Why did Licio Gelli use such a strange codename, ‘Luciani’, whenever he called his P2 paymaster on the special hotline? Was mere mention of the name enough to send the millions upon millions flowing from Calvi into Gelli’s various bank accounts?

According to the members of Calvi’s family, he attributed all his problems to ‘the priests’. He made it clear which priests he had in mind – those in the Vatican. In September 1978 one priest in particular represented to Roberto Calvi the greatest threat with which he had ever been confronted. Calvi was with Gelli and Ortolani in South America in August 1978, planning new schemes. Can anyone really believe that Gelli and Ortolani would have merely shrugged their shoulders when Calvi told them that Albino Luciani was about to take a course of action that would mean the party was over?

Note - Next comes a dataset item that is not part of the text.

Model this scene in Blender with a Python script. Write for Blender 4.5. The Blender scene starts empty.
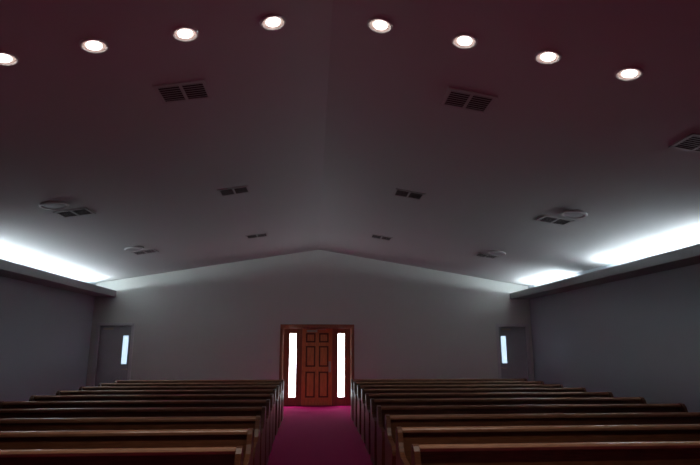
import bpy, bmesh, math
from mathutils import Matrix, Vector
sc = bpy.context.scene
sc.view_settings.view_transform = 'Standard'
W, YB, YF, RIDGE, SL = 6.2, 15.25, -3.0, 4.37, 0.165
def H(x): return RIDGE - SL*abs(x)

# ---------- materials ----------
def mat(name, col, rough=0.6, noise=0.0, nscale=8, bump=0.0, bscale=60, metal=0, spec=0.5, wood=False, stretch=(1,1,1)):
    m = bpy.data.materials.new(name); m.use_nodes = True
    nt = m.node_tree; b = nt.nodes['Principled BSDF']
    b.inputs['Base Color'].default_value = (*col, 1)
    b.inputs['Roughness'].default_value = rough
    b.inputs['Metallic'].default_value = metal
    b.inputs['Specular IOR Level'].default_value = spec
    tc = nt.nodes.new('ShaderNodeTexCoord'); mp = nt.nodes.new('ShaderNodeMapping')
    mp.inputs['Scale'].default_value = stretch
    nt.links.new(tc.outputs['Object'], mp.inputs['Vector'])
    if noise > 0:
        n = nt.nodes.new('ShaderNodeTexNoise'); n.inputs['Scale'].default_value = nscale
        n.inputs['Detail'].default_value = 6
        r = nt.nodes.new('ShaderNodeValToRGB')
        r.color_ramp.elements[0].position = 0.3; r.color_ramp.elements[1].position = 0.7
        r.color_ramp.elements[0].color = (*[c*(1-noise) for c in col], 1)
        r.color_ramp.elements[1].color = (*[min(1, c*(1+noise)) for c in col], 1)
        nt.links.new(mp.outputs[0], n.inputs['Vector'])
        nt.links.new(n.outputs['Fac'], r.inputs[0]); nt.links.new(r.outputs[0], b.inputs['Base Color'])
    if bump > 0:
        n2 = nt.nodes.new('ShaderNodeTexNoise'); n2.inputs['Scale'].default_value = bscale
        bu = nt.nodes.new('ShaderNodeBump'); bu.inputs['Strength'].default_value = bump
        bu.inputs['Distance'].default_value = 0.01
        nt.links.new(mp.outputs[0], n2.inputs['Vector'])
        nt.links.new(n2.outputs['Fac'], bu.inputs['Height']); nt.links.new(bu.outputs[0], b.inputs['Normal'])
    return m
def emis(name, col, s):
    m = bpy.data.materials.new(name); m.use_nodes = True
    b = m.node_tree.nodes['Principled BSDF']
    b.inputs['Base Color'].default_value = (0.8, 0.8, 0.8, 1)
    b.inputs['Emission Color'].default_value = (*col, 1)
    b.inputs['Emission Strength'].default_value = s
    return m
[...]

The murder of a magistrate or a judge or a policeman could be effected openly. The death would remain a mystery or be blamed on one of the many terrorist organizations then rampaging throughout Italy. But the murder of a Pope to cover up what was ultimately a billion dollar theft would have to be achieved by stealth. It would have to arouse as little concern as possible. For the murder to achieve its aim, the death would have to appear natural.

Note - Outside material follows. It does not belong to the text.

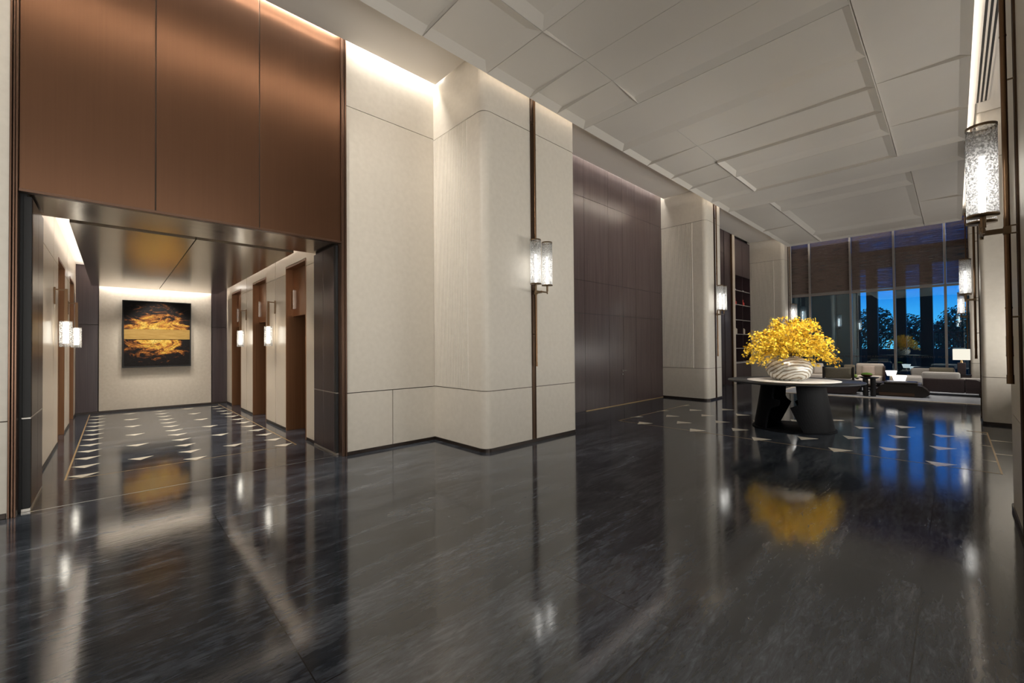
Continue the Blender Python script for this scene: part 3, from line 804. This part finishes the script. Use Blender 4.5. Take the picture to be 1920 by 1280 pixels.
fl = thing('flower_arrangement', 'big spreading bunch of small yellow blossoms standing in the swirled vase', 'flowers', (VX, VY, 1.31))
rf = random.Random(11)
def blossom(b, p, d, s):
    d = d.normalized(); u = d.orthogonal().normalized(); w_ = d.cross(u); a0 = rf.random() * PI
    for k in range(5):
        a = a0 + 2 * PI * k / 5; r = u * math.cos(a) + w_ * math.sin(a); tq = d.cross(r)
        vs = [p, p + r * s * .55 + tq * s * .30 + d * s * .15, p + r * s + d * s * .05, p + r * s * .55 - tq * s * .30 + d * s * .15]
        b.add(vs, [(0, 1, 2, 3)], 0)
NBR = 100
for i in range(NBR):
    az = 2 * PI * ((i * .618034) % 1.0); u = (i + .5) / NBR
    el = math.radians(86 - 92 * u ** .80)
    Ln = .585 + .15 * max(0, math.sin(el)) + .0 * (math.cos(el) ** 1.2) + rf.uniform(-.10, .09)
    d = Vector((math.cos(az) * math.cos(el), math.sin(az) * math.cos(el), math.sin(el)))
    side = Vector((-math.sin(az), math.cos(az), 0)) * rf.uniform(-.2, .2)
    pts = []
    start = Vector((math.cos(az), math.sin(az), 0)) * (.05 + .07 * u)
    for k in range(9):
        s = k / 8
        p = start + d * Ln * s + side * s * s + Vector((0, 0, .13 * math.sin(s * PI) - .10 * s * s * math.cos(el)))
        p += Vector((rf.uniform(-1, 1), rf.uniform(-1, 1), rf.uniform(-1, 1))) * .012
        if k == 0: p = start + Vector((0, 0, -.10))
        pts.append(p)
    tw = MB(); bl = MB()
    for a, b_ in zip(pts, pts[1:]): tw.cyl(a, b_, .004, .003, n=5, caps=False)
    for k in range(58):
        s = .16 + .86 * rf.random() ** .75; s = min(s, .999); j = int(s * 8); fr = s * 8 - j
        p = pts[j].lerp(pts[min(j + 1, 8)], fr)
        o_ = Vector((rf.gauss(0, 1), rf.gauss(0, 1), rf.gauss(0, 1))).normalized()
        off = o_ * rf.uniform(.01, .075)
        q = p + off
        if q.length < .02: continue
        if rf.random() < .3: tw.cyl(p, q, .002, .0015, n=3, caps=False)
        blossom(bl, q, o_ + Vector((0, 0, .3)), rf.uniform(.018, .028))
    br = tw.build('flowering_branch', M['twig'], fl)
    bo = bl.build('blossoms', M['petal'], br); bo['kind'] = 'stuff'

# ------------------------------------------------------------------ bookcase
BX = WX + .02
t = thing('bookcase', 'dark veneer bookcase with two columns of cubbies beside the far pilaster', 'bookcase', (BX, 18.97, 0))
bk = MB(); D = .36
bk.box(-D - .02, -D, -.94, .94, 0, 5.86); bk.box(-D, 0, -.94, -.915, 0, 5.86); bk.box(-D, 0, .915, .94, 0, 5.86); bk.box(-D, -.005, -.012, .012, .87, 4.37)
bk.box(-D, 0, -.915, .915, 5.84, 5.86)
bk.build('carcass', M['book_dk'], t, bevel=.003)
for z in (1.42, 2.0, 2.58, 3.2, 3.78):
    for s in (-1, 1):
        x0, x1 = sorted((s * .012, s * .915)); q = MB(); q.box(-D, -.01, x0, x1, z - .02, z, 0); q.box(-.01, -.002, x0, x1, z - .024, z, 1)
        q.build('shelf', [M['book_dk'], M['lightedge']], t)
for s in (-1, 1):
    x0, x1 = sorted((s * .003, s * .915)); B(-.03, -.004, x0, x1, 4.38, 5.83).build('upper_door', M['book_dk'], t, bevel=.002)
    B(-.03, -.004, x0, x1, .05, .79).build('lower_door', M['book_dk'], t, bevel=.002)
B(-D, .03, -.93, .93, .80, .865).build('ledge', M['lightedge'], t, bevel=.004)
t = thing('divider_panel', 'pale upright panel with a brass edge between plum wall and bookcase', 'panel', (WX, 17.85, 0))
B(-.25, .055, -.10, .17, 0, 5.93).build('panel_core', M['gloss_white'], t, bevel=.004); B(-.25, .06, -.17, -.103, 0, 5.93).build('edge_strip', M['pole'], t, bevel=.003)
struct(B(WX - .3, WX + .012, 17.0, 17.66, 0, 6.1).build('wall_left', M['wood2']))
def shelf_item(name, label, cat, grp, s, z, y0, y1, h, m, d=.2):
    o = B(-.14, d - .14, y0, y1, 0, h).build(name, m, bevel=.004); o.location = (BX - .17, 18.97 + s, z + .001)
    return tag(o, label, cat, grp)
for s, nm in ((-.46, 'left'), (.46, 'right')):
    shelf_item('white_box', 'low white box on the top shelf of the %s bookcase column' % nm, 'box', 'white boxes on the top shelf', s, 3.78, -.33, .02, .07, M['white'])
    b = tag(B(-.09, .09, -.12, .06, 0, .13).build('red_box', M['red'], bevel=.004), 'lower red box on the second shelf, %s bookcase column' % nm, 'box', 'red boxes in the bookcase'); b.location = (BX - .15, 18.97 + s - .12, 3.201)
    b = tag(B(-.06, .06, -.07, .05, 0, .12).build('red_box', M['red'], bevel=.004), 'small red box stacked on another red box, %s bookcase column' % nm, 'box', 'red boxes in the bookcase'); b.location = (BX - .15, 18.97 + s - .14, 3.333)
    for k in range(3):
        b = tag(B(-.09, .09, -.03, .03, 0, .24 - .02 * k).build('book', M['cream_book'] if k != 1 else M['white'], bevel=.002), ('tallest cream book nearest the camera side, %s bookcase column', 'white book between two cream books, %s bookcase column', 'shortest cream book of the three, %s bookcase column')[k] % nm, 'book', 'upright books on the fourth shelf')
        b.location = (BX - .13, 18.97 + s - .25 + .065 * k, 2.001)

# ------------------------------------------------------------------ lounge
rg = thing('rug', 'large pale blue grey lounge rug with a cream border', 'rug', (-1.66, 17.3, 0))
M['rugin'] = mottled('rug_blue_grey', (.22, .25, .31), (.42, .44, .48), 3, .95, (1, 6, 1), .2)
M['rugbd'] = mat('rug_cream_border', (.60, .54, .47), .95)
B(-2.3, 2.3, -1.55, 2.55, .001, .014).build('rug_field', M['rugin'], rg)
q = MB(); q.box(-2.42, 2.42, -1.67, -1.551, .001, .014); q.box(-2.42, 2.42, 2.551, 2.65, .001, .014); q.box(-2.42, -2.301, -1.551, 2.551, .001, .014); q.box(2.301, 2.42, -1.551, 2.551, .001, .014)
q.build('rug_border', M['rugbd'], rg)

# long sofa facing the camera at the window
t = thing('sofa', 'long cream sofa facing the camera in front of the glass wall', 'sofa', (-2.95, 19.7, .015))
MB().rbox(-1.2, 1.17, -.50, .42, .12, .40, .05).build('seat', M['cream_fab'], t)
MB().rbox(.42, 1.19, .22, .46, .385, .82, .06).build('backrest', M['cream_fab'], t)
B(-1.22, 1.21, -.46, .46, .05, .118).build('base_frame', M['brown_wood'], t, bevel=.01)
MB().rbox(1.195, 1.225, .0, .46, .05, .74, .015).build('side_panel', M['brown_wood'], t)
MB().rbox(-1.22, -.5, .24, .46, .385, .60, .06).build('backrest', M['cream_fab'], t)
def cushion(label, loc, w_, h_, d_, m, rx=-.25, rz=0.):
    o = MB().rbox(-w_ / 2, w_ / 2, -d_ / 2, d_ / 2, 0, h_, d_ * .42, crown=.35).build('cushion', m); o.location = loc; o.rotation_euler = (rx, 0, rz)
    return tag(o, label, 'cushion', 'throw cushions in the lounge')
cushion('blush knitted cushion on the cream sofa backrest', (-2.16, 19.80, .425), .36, .33, .10, M['pink_fab'], -.22)
cushion('olive cushion leaning beside the cream sofa backrest', (-2.70, 19.78, .425), .32, .36, .10, M['olive_fab'], -.12, .05)
cushion('pale cushion at the left end of the cream sofa, behind the vase', (-3.62, 19.72, .425), .34, .40, .11, M['cream_fab'], -.2, .5)

# armchair behind the round table: dark shell with olive pillow
t = thing('armchair', 'dark shell armchair with an olive back pillow behind the round table', 'armchair', (-2.55, 16.55, .015), .12)
q = MB(); q.prism([(-.62, .30), (-.55, .34), (.50, .30), (.56, .26), (.42, .02), (-.45, .02)], -.38, .42, axis='y'); q.build('shell_seat', M['plum_fab'], t, bevel=.02)
MB().rbox(-.50, .44, -.26, .40, .345, .47, .05).build('seat_cushion', M['grey_fab'], t)
for x in (-.34, .38): B(x - .03, x + .03, -.36, -.30, .30, .84).build('back_post', M['black_shell'], t, bevel=.01)
MB().rbox(-.31, .35, -.37, -.25, .47, .82, .05, crown=.2).build('back_pillow', M['olive_fab'], t)

# twin-cylinder side table with moss bowl
t = thing('side_table', 'small black oval side table on two thick cylinders', 'table', (-1.75, 16.15, .0155))
q = MB(); q.lathe([(0, .50), (.13, .50), (.23, .545), (.235, .56), (0, .56)], n=40, sx=1., sy=.8); q.build('tabletop', M['blacktop'], t)
for x in (-.085, .085): q = MB(); q.cyl((x, 0, 0), (x, 0, .50), .065, n=24); q.build('leg', M['blacktop'], t)
t = thing('moss_bowl', 'copper bowl heaped with green moss on the black side table', 'bowl', (-1.80, 16.13, .575))
q = MB(); q.lathe([(0, 0), (.05, 0), (.11, .025), (.145, .065), (.14, .07), (.10, .04), (0, .02)], n=32); q.build('bowl', M['bowl'], t)
q = MB(); q.lathe([(.138, .062), (.125, .095), (.08, .12), (0, .13)], n=32); q.build('moss', M['moss'], t)
# low round coffee table with succulent and tray
t = thing('coffee_table', 'low table with a pale round top behind the big black table', 'table', (-2.15, 17.6, .0155))
q = MB(); q.lathe([(0, .36), (.40, .36), (.41, .375), (.40, .39), (0, .39)], n=48); q.build('tabletop', M['cream_fab'], t)
q = MB(); q.cyl((0, 0, 0), (0, 0, .36), .07, .05); q.lathe([(0, 0), (.24, 0), (.24, .015), (0, .02)], n=32); q.build('leg', M['blacktop'], t)
o = tag(B(-.24, .10, -.12, .12, 0, .045).build('tray', M['blacktop'], bevel=.006), 'small black tray on the pale round coffee table', 'tray'); o.location = (-2.26, 17.6, .405)
t = thing('succulent', 'small light green leafy plant on the black tray', 'plant', (-2.28, 17.6, .451))
q = MB(); rs = random.Random(3)
for k in range(34):
    a = rs.random() * 2 * PI; e_ = rs.uniform(.2, 1.3); d = Vector((math.cos(a) * math.cos(e_), math.sin(a) * math.cos(e_), math.sin(e_))); l_ = rs.uniform(.09, .15)
    q.cyl((0, 0, .01), d * l_ * .6, .005, .014, n=5); q.cyl(d * l_ * .6, d * l_, .014, .001, n=5)
q.build('leaves', M['leaf_lt'], t)
q = MB(); q.lathe([(0, 0), (.05, 0), (.06, .03), (0, .03)], n=20); q.build('pot', M['blacktop'], t)

# low dark lounge chair near the rug edge
t = thing('lounge_chair', 'low black shell lounge chair with a brown base at the rug edge', 'armchair', (-1.12, 16.85, .015), .04)
q = MB(); q.prism([(-.74, .17), (-.52, .06), (-.46, .02), (.52, .02), (.62, .10), (.56, .22), (.46, .31), (.30, .345), (-.34, .345), (-.44, .31), (-.50, .20)], -.36, .36, axis='y')
q.build('shell', M['black_shell'], t, bevel=.02)
B(-.46, .30, -.375, -.362, .02, .11).build('base_panel', M['brown_wood'], t, bevel=.004)
MB().rbox(-.36, .38, -.28, .34, .33, .42, .04).build('seat_cushion', M['black_shell'], t)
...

The cost, no matter how high, in bribes, contracts, fees or commissions, was irrelevant. If the object of the Pope’s death was to protect and sustain Roberto Calvi while he continued to steal millions, then there was a virtual well of truth to draw upon. The problem of deputy chairman Roberto Rosone, which Calvi discussed
at great length with fellow Mason Carboni, was intended to be resolved with the contract murder of Rosone. He lived, but Carboni still paid 530,000 dollars, the day after the attack, to the surviving gangster Ernesto Diotavelli. Half a million for a deputy chairman. How much for a Pope? When you have an entire bank at your disposal?

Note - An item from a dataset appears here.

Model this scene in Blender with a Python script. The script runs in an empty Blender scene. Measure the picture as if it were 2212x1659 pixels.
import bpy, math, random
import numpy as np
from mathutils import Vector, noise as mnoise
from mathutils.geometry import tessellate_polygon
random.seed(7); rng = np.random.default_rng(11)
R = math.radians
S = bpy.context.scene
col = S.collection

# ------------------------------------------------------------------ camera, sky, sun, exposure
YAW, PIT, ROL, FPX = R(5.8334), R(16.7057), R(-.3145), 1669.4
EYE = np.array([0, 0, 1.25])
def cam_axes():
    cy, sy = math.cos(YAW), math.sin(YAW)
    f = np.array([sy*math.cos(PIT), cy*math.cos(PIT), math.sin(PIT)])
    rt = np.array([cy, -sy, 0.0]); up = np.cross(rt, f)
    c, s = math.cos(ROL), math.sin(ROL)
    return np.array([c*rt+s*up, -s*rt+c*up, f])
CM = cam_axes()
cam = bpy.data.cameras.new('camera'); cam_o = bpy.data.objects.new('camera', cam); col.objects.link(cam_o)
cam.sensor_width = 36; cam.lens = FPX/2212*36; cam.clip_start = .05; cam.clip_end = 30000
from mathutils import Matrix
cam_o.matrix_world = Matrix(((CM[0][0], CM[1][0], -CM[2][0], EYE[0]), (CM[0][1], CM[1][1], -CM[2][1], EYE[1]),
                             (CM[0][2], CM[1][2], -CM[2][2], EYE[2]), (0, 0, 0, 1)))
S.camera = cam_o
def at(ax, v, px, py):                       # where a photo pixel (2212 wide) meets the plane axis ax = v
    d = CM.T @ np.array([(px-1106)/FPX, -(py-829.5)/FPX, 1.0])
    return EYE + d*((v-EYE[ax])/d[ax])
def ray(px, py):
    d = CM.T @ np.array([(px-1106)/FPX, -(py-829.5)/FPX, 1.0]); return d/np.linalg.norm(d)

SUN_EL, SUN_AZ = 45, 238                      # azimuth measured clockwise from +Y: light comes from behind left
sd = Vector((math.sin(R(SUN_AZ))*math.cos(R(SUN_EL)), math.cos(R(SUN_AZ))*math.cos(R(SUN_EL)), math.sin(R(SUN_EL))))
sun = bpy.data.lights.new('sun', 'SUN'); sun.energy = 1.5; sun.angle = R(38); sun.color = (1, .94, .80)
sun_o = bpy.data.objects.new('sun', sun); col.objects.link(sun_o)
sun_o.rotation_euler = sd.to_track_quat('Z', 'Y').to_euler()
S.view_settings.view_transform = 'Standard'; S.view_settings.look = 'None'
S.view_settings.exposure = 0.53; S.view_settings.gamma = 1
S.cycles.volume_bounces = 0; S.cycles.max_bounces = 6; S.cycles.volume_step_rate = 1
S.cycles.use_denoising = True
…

After the death of Roberto Calvi, the most pertinent obituary came from Mario Sarcinelli, one of the many who had personally experienced the powers upon which Calvi could call. ‘He began as a servant, then became a master, only to become the servant of other masters later on.’ Calvi’s ultimate master was the man I believe to be at the very heart of the conspiracy to murder Albino Luciani. Licio Gelli.

This book has already recorded many instances of the power and influence that Gelli has exerted. At the time of Albino Luciani’s death in September 1978, Licio Gelli, to all practical purposes, ran Italy. His access to any person or any place within the Vatican City State was unrivalled. The fact that he was in South America at the time of Luciani’s death is no alibi in the conventional legal sense. Sindona was enjoying an early evening dry Martini in New York at the precise moment that Giorgio Ambrosoli was murdered by William Arico in Milan. That arrangement will not save Sindona if the Italian authorities ever manage to have him extradited from the USA.